Great Lakes Mechanical rolled the rings and also fabricated the cap for the top of the structure, Hemmila said.

Alliance Industries did the powder coating of all the tiles.

The assembling of the structure began at the foundry in June and took place in the Research and Development Fab Shop.

Andy Grenlie built the rings and also the jig to assemble each one of the ring sections. Dan Hiesler cleaned all the tiles by running them through the mesh belt cleaning machine prior to the powder coating.

Also involved in building the structure at the foundry were Leroy Kaminske, Mark Finch, Jason Mallo, Dan Johnson and Jim Grenlie.

Those involved in the project signed their names inside the piece.

“It wouldn’t be possible unless we had a lot of people involved. I thank everybody who helped out. It’s definitely a group effort,” Hemmila said.

Jenson said the amount of time Hemmila and “his employees at the foundry have spent on this piece has been incredible.”

During the past year, different plans were devised in order to decide how to best display the tiles, Jenson said.

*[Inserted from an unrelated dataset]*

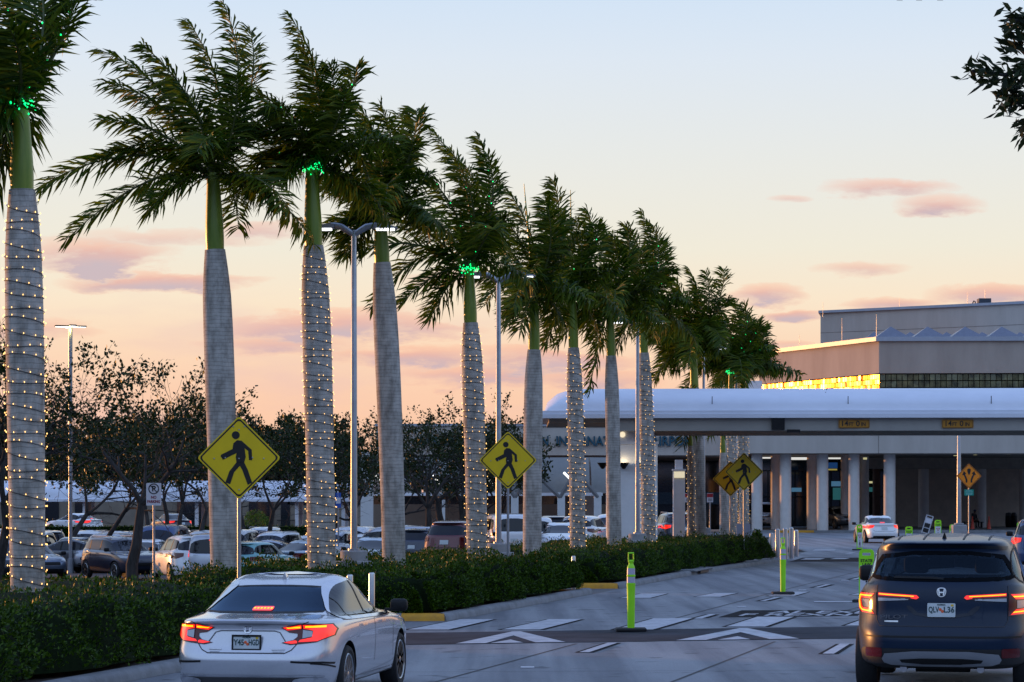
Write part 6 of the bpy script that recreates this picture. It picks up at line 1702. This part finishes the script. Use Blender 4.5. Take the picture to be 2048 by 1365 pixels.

“The Arts board and Mike have been great leaders throughout this collaboration, and they have come up with a great piece that will only improve South Park,” he said. “With the structure having 216 tiles designed by different individuals, families, businesses and organizations throughout the community, it will truly be a community art piece.”

Reynolds said the arts board, Waupaca Foundry and its vendors, Parks and Recreation Department and community members all became part of the vision.

She was one of several people who visited the foundry on Thursday, Sept. 4, to watch as foundry employees worked on it.
“The difference between seeing it on paper and seeing it in real life … it’s so much more artistic looking in real life. You knew that it was going to look like that,” Reynolds said to Hemmila.

She said, “We didn’t have a vision. He really had a vision for it. He knew all the processes and details. It all came together.”

Reynolds also commented on the placement of the tiles.

“The dispersion is perfect. I can tell there’s thought into how they placed them,” she said.

For example, a tile with the foundry’s logo etched into it is right next to one representing Waupaca’s Park and Recreation Department.

She described the spot in the park where the community art structure now rests as being a prime one and said that is what the city brought to the table.

“We had this little idea,” Reynolds said. “It took on this life of its own.”